Et surtout, Les Suce-Pendus sonnent comme du Suce-Pendus. Une flagellation des sens unique en son genre, entre le marteau de la souffrance et la faucille qui fauche tout. Café Flesh, l'hommage au film porno plutôt qu'aux Jarnacais (bien que certains pensent que c'est la même chose), répétition malsaine, psalmodiant à en crever ce qui ressemble à Baise. Ou alors je ne suis q'un Obsédé Sexuel, deuxième titre chargé d'immortalité. Chant d'équarisseur, étranglant chaque mot composant sa grande poésie. Répétition toujours, galériens urbains, pagayeurs des fosses communes.

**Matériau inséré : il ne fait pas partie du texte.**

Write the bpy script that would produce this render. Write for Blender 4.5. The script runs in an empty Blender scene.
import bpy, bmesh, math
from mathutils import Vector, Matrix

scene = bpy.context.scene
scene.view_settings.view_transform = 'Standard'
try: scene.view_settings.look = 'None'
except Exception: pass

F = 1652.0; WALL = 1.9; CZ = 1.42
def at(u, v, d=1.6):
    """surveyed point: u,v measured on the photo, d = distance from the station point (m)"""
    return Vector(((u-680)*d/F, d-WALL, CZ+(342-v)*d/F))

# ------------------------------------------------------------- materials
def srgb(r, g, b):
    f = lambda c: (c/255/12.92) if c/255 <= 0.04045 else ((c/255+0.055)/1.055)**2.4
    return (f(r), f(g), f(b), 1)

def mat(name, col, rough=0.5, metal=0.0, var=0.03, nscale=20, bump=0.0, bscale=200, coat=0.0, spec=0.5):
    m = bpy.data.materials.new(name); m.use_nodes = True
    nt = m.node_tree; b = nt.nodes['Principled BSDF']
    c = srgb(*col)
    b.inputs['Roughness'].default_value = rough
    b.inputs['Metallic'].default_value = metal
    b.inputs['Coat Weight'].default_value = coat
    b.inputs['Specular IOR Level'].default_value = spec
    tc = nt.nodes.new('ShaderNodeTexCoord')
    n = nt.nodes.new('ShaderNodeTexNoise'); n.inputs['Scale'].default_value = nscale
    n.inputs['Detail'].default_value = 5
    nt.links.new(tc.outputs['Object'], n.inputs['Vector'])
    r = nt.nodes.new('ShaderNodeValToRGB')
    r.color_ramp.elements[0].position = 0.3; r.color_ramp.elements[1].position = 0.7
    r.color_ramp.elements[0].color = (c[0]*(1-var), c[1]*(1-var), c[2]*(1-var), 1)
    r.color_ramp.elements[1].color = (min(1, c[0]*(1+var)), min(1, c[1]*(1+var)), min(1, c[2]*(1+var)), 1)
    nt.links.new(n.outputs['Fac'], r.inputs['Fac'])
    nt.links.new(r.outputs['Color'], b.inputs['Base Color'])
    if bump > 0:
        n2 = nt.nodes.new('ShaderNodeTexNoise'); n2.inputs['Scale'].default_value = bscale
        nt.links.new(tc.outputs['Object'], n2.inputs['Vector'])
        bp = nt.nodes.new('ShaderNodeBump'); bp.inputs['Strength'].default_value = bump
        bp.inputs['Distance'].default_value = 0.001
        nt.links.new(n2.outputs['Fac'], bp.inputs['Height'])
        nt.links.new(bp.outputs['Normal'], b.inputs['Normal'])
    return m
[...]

Un sample de Piaf, oiseau de mauvais augure avant le déchaînement des passions montant lentement, inexorablement. Obsédé sexuel à la recherche de son écuelle. Obsédé sensuel à la recherche d'une femme cruelle. Obsédé des ruelles à la recherche d'une rondelle. Douze minutes d'orgasme sinistre et d'une guitare se dédoublant dans les larsens et les gencives. La rondelle, ici, on la tourne. Pour en finir… accélère la cadence (vers l'échafaud), les arpèges sont superbes et le morceau pourrait passer comme étant le plus mélodique si il n'y avait pas ce douloureux sifflement, cette longue et insupportable fréquence aigue faisant le lien avec Femmes Fontaines. Je lève donc mon cul, le bras du tourne-disque fait gagner du temps sur la surdité annoncée et une voix à l'envers et satanique vous accueille. Femmes fontaines, tes menstrues sanglantes sont une liqueur violente. Moi, je dis bravo. New-York en Picardie, Sonic Youth aux portes d'Amiens, la saleté du bruit blanc et toujours ce goût unique et glauque en bouche.
Ce qui ne me tue pas me rend plus fou. Ce qui me tue, c'est surtout d'avoir raté dans les grandes largeurs ce groupe de son vivant. Les Suce-Pendus ne pourraient-ils pas revenir se faire pendre une deuxième fois ? Un voeu pieux qui risque fort de résonner dans le désert. Reste ce disque culte.